### WHAT IS BEING ASKED
Repeat the material in full. Keep every line exactly as it is.

**** PROVIDED DATA ****

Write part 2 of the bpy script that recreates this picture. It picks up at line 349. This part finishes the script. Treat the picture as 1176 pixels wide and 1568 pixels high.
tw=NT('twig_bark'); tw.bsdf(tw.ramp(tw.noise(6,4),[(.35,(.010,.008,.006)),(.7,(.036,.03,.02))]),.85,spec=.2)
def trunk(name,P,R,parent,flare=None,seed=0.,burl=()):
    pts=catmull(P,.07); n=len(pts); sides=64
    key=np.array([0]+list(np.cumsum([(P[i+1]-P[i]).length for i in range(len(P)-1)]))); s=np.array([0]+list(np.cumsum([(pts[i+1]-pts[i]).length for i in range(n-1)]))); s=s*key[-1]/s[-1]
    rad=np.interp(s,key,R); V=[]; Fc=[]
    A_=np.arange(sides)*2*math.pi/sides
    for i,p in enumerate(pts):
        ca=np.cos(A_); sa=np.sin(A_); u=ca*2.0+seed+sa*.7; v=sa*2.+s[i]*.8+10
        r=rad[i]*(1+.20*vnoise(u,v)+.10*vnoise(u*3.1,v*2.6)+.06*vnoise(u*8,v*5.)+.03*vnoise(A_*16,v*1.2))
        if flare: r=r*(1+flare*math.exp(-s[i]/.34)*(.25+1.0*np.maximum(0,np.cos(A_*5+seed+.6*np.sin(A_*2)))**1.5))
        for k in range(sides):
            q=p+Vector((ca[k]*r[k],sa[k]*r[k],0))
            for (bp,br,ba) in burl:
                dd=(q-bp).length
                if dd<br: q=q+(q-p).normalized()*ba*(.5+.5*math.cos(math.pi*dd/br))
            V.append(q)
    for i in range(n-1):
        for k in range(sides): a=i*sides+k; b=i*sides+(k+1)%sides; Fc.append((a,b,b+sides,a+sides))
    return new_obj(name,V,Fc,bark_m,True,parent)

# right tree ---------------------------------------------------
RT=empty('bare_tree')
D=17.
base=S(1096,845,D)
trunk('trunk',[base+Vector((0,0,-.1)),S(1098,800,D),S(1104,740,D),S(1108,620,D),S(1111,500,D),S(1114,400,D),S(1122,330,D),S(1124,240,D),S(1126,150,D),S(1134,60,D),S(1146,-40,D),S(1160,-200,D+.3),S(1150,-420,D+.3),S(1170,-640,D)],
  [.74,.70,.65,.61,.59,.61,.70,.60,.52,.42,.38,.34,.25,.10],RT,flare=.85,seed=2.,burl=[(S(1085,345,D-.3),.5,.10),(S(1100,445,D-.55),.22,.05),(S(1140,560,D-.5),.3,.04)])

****

### EXERCISE OUTPUT
Write part 2 of the bpy script that recreates this picture. It picks up at line 349. This part finishes the script. Treat the picture as 1176 pixels wide and 1568 pixels high.
tw=NT('twig_bark'); tw.bsdf(tw.ramp(tw.noise(6,4),[(.35,(.010,.008,.006)),(.7,(.036,.03,.02))]),.85,spec=.2)
def trunk(name,P,R,parent,flare=None,seed=0.,burl=()):
    pts=catmull(P,.07); n=len(pts); sides=64
    key=np.array([0]+list(np.cumsum([(P[i+1]-P[i]).length for i in range(len(P)-1)]))); s=np.array([0]+list(np.cumsum([(pts[i+1]-pts[i]).length for i in range(n-1)]))); s=s*key[-1]/s[-1]
    rad=np.interp(s,key,R); V=[]; Fc=[]
    A_=np.arange(sides)*2*math.pi/sides
    for i,p in enumerate(pts):
        ca=np.cos(A_); sa=np.sin(A_); u=ca*2.0+seed+sa*.7; v=sa*2.+s[i]*.8+10
        r=rad[i]*(1+.20*vnoise(u,v)+.10*vnoise(u*3.1,v*2.6)+.06*vnoise(u*8,v*5.)+.03*vnoise(A_*16,v*1.2))
        if flare: r=r*(1+flare*math.exp(-s[i]/.34)*(.25+1.0*np.maximum(0,np.cos(A_*5+seed+.6*np.sin(A_*2)))**1.5))
        for k in range(sides):
            q=p+Vector((ca[k]*r[k],sa[k]*r[k],0))
            for (bp,br,ba) in burl:
                dd=(q-bp).length
                if dd<br: q=q+(q-p).normalized()*ba*(.5+.5*math.cos(math.pi*dd/br))
            V.append(q)
    for i in range(n-1):
        for k in range(sides): a=i*sides+k; b=i*sides+(k+1)%sides; Fc.append((a,b,b+sides,a+sides))
    return new_obj(name,V,Fc,bark_m,True,parent)

# right tree ---------------------------------------------------
RT=empty('bare_tree')
D=17.
base=S(1096,845,D)
trunk('trunk',[base+Vector((0,0,-.1)),S(1098,800,D),S(1104,740,D),S(1108,620,D),S(1111,500,D),S(1114,400,D),S(1122,330,D),S(1124,240,D),S(1126,150,D),S(1134,60,D),S(1146,-40,D),S(1160,-200,D+.3),S(1150,-420,D+.3),S(1170,-640,D)],
  [.74,.70,.65,.61,.59,.61,.70,.60,.52,.42,.38,.34,.25,.10],RT,flare=.85,seed=2.,burl=[(S(1085,345,D-.3),.5,.10),(S(1100,445,D-.55),.22,.05),(S(1140,560,D-.5),.3,.04)])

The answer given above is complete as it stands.